### Prompt
Output all the data exactly. Pictures do not belong in the copy.
-- start of Material provided --
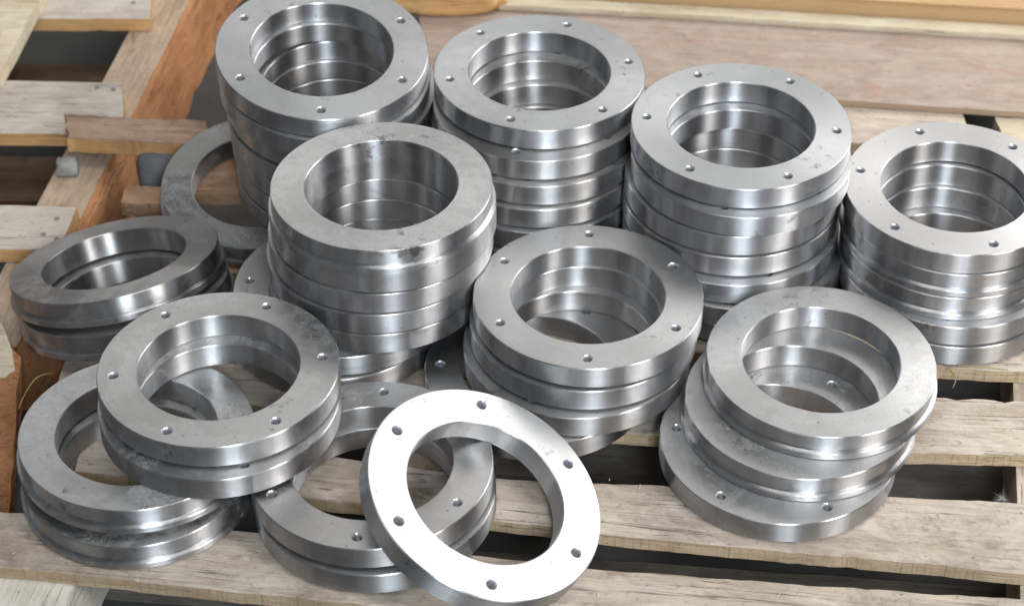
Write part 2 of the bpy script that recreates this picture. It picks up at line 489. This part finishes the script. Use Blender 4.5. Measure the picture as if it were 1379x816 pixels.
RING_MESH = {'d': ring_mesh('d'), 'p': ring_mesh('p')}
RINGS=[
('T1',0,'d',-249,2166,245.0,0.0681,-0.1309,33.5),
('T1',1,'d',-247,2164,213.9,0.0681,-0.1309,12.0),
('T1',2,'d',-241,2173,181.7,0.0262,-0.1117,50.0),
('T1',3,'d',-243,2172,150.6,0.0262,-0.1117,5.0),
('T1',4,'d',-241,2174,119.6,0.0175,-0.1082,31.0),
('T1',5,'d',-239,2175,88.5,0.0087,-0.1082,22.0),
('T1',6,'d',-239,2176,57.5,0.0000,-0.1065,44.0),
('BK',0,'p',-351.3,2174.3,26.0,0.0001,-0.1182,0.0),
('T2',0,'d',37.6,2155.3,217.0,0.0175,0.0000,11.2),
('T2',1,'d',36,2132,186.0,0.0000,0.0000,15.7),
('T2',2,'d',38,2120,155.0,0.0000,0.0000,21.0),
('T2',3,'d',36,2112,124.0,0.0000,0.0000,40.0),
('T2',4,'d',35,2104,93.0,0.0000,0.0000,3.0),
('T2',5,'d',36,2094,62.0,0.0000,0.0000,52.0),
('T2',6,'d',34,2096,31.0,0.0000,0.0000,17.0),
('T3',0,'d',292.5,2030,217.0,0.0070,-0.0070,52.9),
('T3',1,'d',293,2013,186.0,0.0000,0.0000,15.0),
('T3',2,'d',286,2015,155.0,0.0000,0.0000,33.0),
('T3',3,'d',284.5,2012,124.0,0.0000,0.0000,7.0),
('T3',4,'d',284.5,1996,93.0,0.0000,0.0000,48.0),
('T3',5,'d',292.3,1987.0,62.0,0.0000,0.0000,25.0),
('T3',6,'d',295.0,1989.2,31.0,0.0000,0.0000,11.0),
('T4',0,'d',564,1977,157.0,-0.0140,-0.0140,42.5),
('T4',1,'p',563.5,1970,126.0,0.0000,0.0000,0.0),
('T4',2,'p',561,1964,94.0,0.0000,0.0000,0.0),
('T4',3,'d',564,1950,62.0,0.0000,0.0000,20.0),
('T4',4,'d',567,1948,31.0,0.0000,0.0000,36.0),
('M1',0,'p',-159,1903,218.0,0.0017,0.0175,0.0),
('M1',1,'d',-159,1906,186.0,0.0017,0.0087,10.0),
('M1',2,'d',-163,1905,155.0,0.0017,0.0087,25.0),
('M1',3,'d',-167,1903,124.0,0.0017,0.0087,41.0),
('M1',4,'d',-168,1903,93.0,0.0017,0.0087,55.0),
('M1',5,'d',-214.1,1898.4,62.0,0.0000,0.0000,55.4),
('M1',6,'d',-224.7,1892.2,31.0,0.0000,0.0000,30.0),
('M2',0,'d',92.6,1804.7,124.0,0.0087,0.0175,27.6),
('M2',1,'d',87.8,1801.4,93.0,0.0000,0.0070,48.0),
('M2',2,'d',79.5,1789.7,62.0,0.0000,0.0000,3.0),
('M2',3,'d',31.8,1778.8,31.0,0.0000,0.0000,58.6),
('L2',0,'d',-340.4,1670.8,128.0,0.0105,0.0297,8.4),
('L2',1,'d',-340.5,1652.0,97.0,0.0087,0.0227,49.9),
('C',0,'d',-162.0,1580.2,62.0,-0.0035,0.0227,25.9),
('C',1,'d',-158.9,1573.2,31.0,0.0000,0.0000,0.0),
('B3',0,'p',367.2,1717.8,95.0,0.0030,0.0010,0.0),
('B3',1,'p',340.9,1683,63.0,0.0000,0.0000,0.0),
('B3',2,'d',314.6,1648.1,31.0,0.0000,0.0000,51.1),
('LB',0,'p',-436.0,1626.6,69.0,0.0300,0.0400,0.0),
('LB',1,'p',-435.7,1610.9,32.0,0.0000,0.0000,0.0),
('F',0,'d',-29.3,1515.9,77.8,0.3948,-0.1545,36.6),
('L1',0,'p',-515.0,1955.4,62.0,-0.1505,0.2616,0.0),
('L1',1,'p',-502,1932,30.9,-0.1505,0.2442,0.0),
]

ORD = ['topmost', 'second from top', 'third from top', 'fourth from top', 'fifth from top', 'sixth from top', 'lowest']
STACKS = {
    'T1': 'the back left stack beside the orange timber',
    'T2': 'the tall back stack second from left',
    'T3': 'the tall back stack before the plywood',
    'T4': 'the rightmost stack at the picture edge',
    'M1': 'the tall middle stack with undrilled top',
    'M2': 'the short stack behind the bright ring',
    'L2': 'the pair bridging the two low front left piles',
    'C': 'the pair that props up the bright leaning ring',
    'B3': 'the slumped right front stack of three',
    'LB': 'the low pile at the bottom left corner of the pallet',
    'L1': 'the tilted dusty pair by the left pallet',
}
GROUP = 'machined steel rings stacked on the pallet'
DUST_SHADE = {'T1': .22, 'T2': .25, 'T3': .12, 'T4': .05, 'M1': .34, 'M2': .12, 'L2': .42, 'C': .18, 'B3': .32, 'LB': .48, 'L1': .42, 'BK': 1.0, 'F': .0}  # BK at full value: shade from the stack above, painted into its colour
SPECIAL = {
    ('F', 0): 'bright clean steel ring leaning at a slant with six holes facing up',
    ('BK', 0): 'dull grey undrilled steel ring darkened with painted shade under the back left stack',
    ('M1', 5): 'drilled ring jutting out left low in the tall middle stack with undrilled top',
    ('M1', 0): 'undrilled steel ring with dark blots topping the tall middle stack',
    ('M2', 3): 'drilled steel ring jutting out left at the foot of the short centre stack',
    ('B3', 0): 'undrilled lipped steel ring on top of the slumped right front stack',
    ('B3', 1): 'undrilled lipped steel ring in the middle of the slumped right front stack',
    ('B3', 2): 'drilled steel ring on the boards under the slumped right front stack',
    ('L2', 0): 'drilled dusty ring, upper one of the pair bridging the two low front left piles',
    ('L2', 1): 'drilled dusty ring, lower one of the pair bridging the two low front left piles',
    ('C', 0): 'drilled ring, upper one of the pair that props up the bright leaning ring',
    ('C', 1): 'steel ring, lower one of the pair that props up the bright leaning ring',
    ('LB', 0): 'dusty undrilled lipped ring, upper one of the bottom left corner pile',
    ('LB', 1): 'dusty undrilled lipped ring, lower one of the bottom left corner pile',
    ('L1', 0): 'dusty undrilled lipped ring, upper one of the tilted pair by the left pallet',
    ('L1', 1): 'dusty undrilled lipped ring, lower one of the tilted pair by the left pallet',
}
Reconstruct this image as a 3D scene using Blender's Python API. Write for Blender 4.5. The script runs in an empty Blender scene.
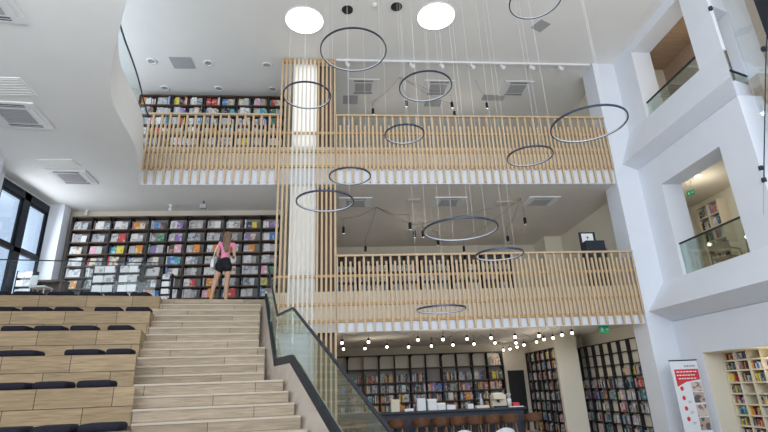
-- end of Material provided --
### Result of this task
Write part 2 of the bpy script that recreates this picture. It picks up at line 489. This part finishes the script. Use Blender 4.5. Measure the picture as if it were 1379x816 pixels.
RING_MESH = {'d': ring_mesh('d'), 'p': ring_mesh('p')}
RINGS=[
('T1',0,'d',-249,2166,245.0,0.0681,-0.1309,33.5),
('T1',1,'d',-247,2164,213.9,0.0681,-0.1309,12.0),
('T1',2,'d',-241,2173,181.7,0.0262,-0.1117,50.0),
('T1',3,'d',-243,2172,150.6,0.0262,-0.1117,5.0),
('T1',4,'d',-241,2174,119.6,0.0175,-0.1082,31.0),
('T1',5,'d',-239,2175,88.5,0.0087,-0.1082,22.0),
('T1',6,'d',-239,2176,57.5,0.0000,-0.1065,44.0),
('BK',0,'p',-351.3,2174.3,26.0,0.0001,-0.1182,0.0),
('T2',0,'d',37.6,2155.3,217.0,0.0175,0.0000,11.2),
('T2',1,'d',36,2132,186.0,0.0000,0.0000,15.7),
('T2',2,'d',38,2120,155.0,0.0000,0.0000,21.0),
('T2',3,'d',36,2112,124.0,0.0000,0.0000,40.0),
('T2',4,'d',35,2104,93.0,0.0000,0.0000,3.0),
('T2',5,'d',36,2094,62.0,0.0000,0.0000,52.0),
('T2',6,'d',34,2096,31.0,0.0000,0.0000,17.0),
('T3',0,'d',292.5,2030,217.0,0.0070,-0.0070,52.9),
('T3',1,'d',293,2013,186.0,0.0000,0.0000,15.0),
('T3',2,'d',286,2015,155.0,0.0000,0.0000,33.0),
('T3',3,'d',284.5,2012,124.0,0.0000,0.0000,7.0),
('T3',4,'d',284.5,1996,93.0,0.0000,0.0000,48.0),
('T3',5,'d',292.3,1987.0,62.0,0.0000,0.0000,25.0),
('T3',6,'d',295.0,1989.2,31.0,0.0000,0.0000,11.0),
('T4',0,'d',564,1977,157.0,-0.0140,-0.0140,42.5),
('T4',1,'p',563.5,1970,126.0,0.0000,0.0000,0.0),
('T4',2,'p',561,1964,94.0,0.0000,0.0000,0.0),
('T4',3,'d',564,1950,62.0,0.0000,0.0000,20.0),
('T4',4,'d',567,1948,31.0,0.0000,0.0000,36.0),
('M1',0,'p',-159,1903,218.0,0.0017,0.0175,0.0),
('M1',1,'d',-159,1906,186.0,0.0017,0.0087,10.0),
('M1',2,'d',-163,1905,155.0,0.0017,0.0087,25.0),
('M1',3,'d',-167,1903,124.0,0.0017,0.0087,41.0),
('M1',4,'d',-168,1903,93.0,0.0017,0.0087,55.0),
('M1',5,'d',-214.1,1898.4,62.0,0.0000,0.0000,55.4),
('M1',6,'d',-224.7,1892.2,31.0,0.0000,0.0000,30.0),
('M2',0,'d',92.6,1804.7,124.0,0.0087,0.0175,27.6),
('M2',1,'d',87.8,1801.4,93.0,0.0000,0.0070,48.0),
('M2',2,'d',79.5,1789.7,62.0,0.0000,0.0000,3.0),
('M2',3,'d',31.8,1778.8,31.0,0.0000,0.0000,58.6),
('L2',0,'d',-340.4,1670.8,128.0,0.0105,0.0297,8.4),
('L2',1,'d',-340.5,1652.0,97.0,0.0087,0.0227,49.9),
('C',0,'d',-162.0,1580.2,62.0,-0.0035,0.0227,25.9),
('C',1,'d',-158.9,1573.2,31.0,0.0000,0.0000,0.0),
('B3',0,'p',367.2,1717.8,95.0,0.0030,0.0010,0.0),
('B3',1,'p',340.9,1683,63.0,0.0000,0.0000,0.0),
('B3',2,'d',314.6,1648.1,31.0,0.0000,0.0000,51.1),
('LB',0,'p',-436.0,1626.6,69.0,0.0300,0.0400,0.0),
('LB',1,'p',-435.7,1610.9,32.0,0.0000,0.0000,0.0),
('F',0,'d',-29.3,1515.9,77.8,0.3948,-0.1545,36.6),
('L1',0,'p',-515.0,1955.4,62.0,-0.1505,0.2616,0.0),
('L1',1,'p',-502,1932,30.9,-0.1505,0.2442,0.0),
]

ORD = ['topmost', 'second from top', 'third from top', 'fourth from top', 'fifth from top', 'sixth from top', 'lowest']
STACKS = {
    'T1': 'the back left stack beside the orange timber',
    'T2': 'the tall back stack second from left',
    'T3': 'the tall back stack before the plywood',
    'T4': 'the rightmost stack at the picture edge',
    'M1': 'the tall middle stack with undrilled top',
    'M2': 'the short stack behind the bright ring',
    'L2': 'the pair bridging the two low front left piles',
    'C': 'the pair that props up the bright leaning ring',
    'B3': 'the slumped right front stack of three',
    'LB': 'the low pile at the bottom left corner of the pallet',
    'L1': 'the tilted dusty pair by the left pallet',
}
GROUP = 'machined steel rings stacked on the pallet'
DUST_SHADE = {'T1': .22, 'T2': .25, 'T3': .12, 'T4': .05, 'M1': .34, 'M2': .12, 'L2': .42, 'C': .18, 'B3': .32, 'LB': .48, 'L1': .42, 'BK': 1.0, 'F': .0}  # BK at full value: shade from the stack above, painted into its colour
SPECIAL = {
    ('F', 0): 'bright clean steel ring leaning at a slant with six holes facing up',
    ('BK', 0): 'dull grey undrilled steel ring darkened with painted shade under the back left stack',
    ('M1', 5): 'drilled ring jutting out left low in the tall middle stack with undrilled top',
    ('M1', 0): 'undrilled steel ring with dark blots topping the tall middle stack',
    ('M2', 3): 'drilled steel ring jutting out left at the foot of the short centre stack',
    ('B3', 0): 'undrilled lipped steel ring on top of the slumped right front stack',
    ('B3', 1): 'undrilled lipped steel ring in the middle of the slumped right front stack',
    ('B3', 2): 'drilled steel ring on the boards under the slumped right front stack',
    ('L2', 0): 'drilled dusty ring, upper one of the pair bridging the two low front left piles',
    ('L2', 1): 'drilled dusty ring, lower one of the pair bridging the two low front left piles',
    ('C', 0): 'drilled ring, upper one of the pair that props up the bright leaning ring',
    ('C', 1): 'steel ring, lower one of the pair that props up the bright leaning ring',
    ('LB', 0): 'dusty undrilled lipped ring, upper one of the bottom left corner pile',
    ('LB', 1): 'dusty undrilled lipped ring, lower one of the bottom left corner pile',
    ('L1', 0): 'dusty undrilled lipped ring, upper one of the tilted pair by the left pallet',
    ('L1', 1): 'dusty undrilled lipped ring, lower one of the tilted pair by the left pallet',
}
Reconstruct this image as a 3D scene using Blender's Python API. Write for Blender 4.5. The script runs in an empty Blender scene.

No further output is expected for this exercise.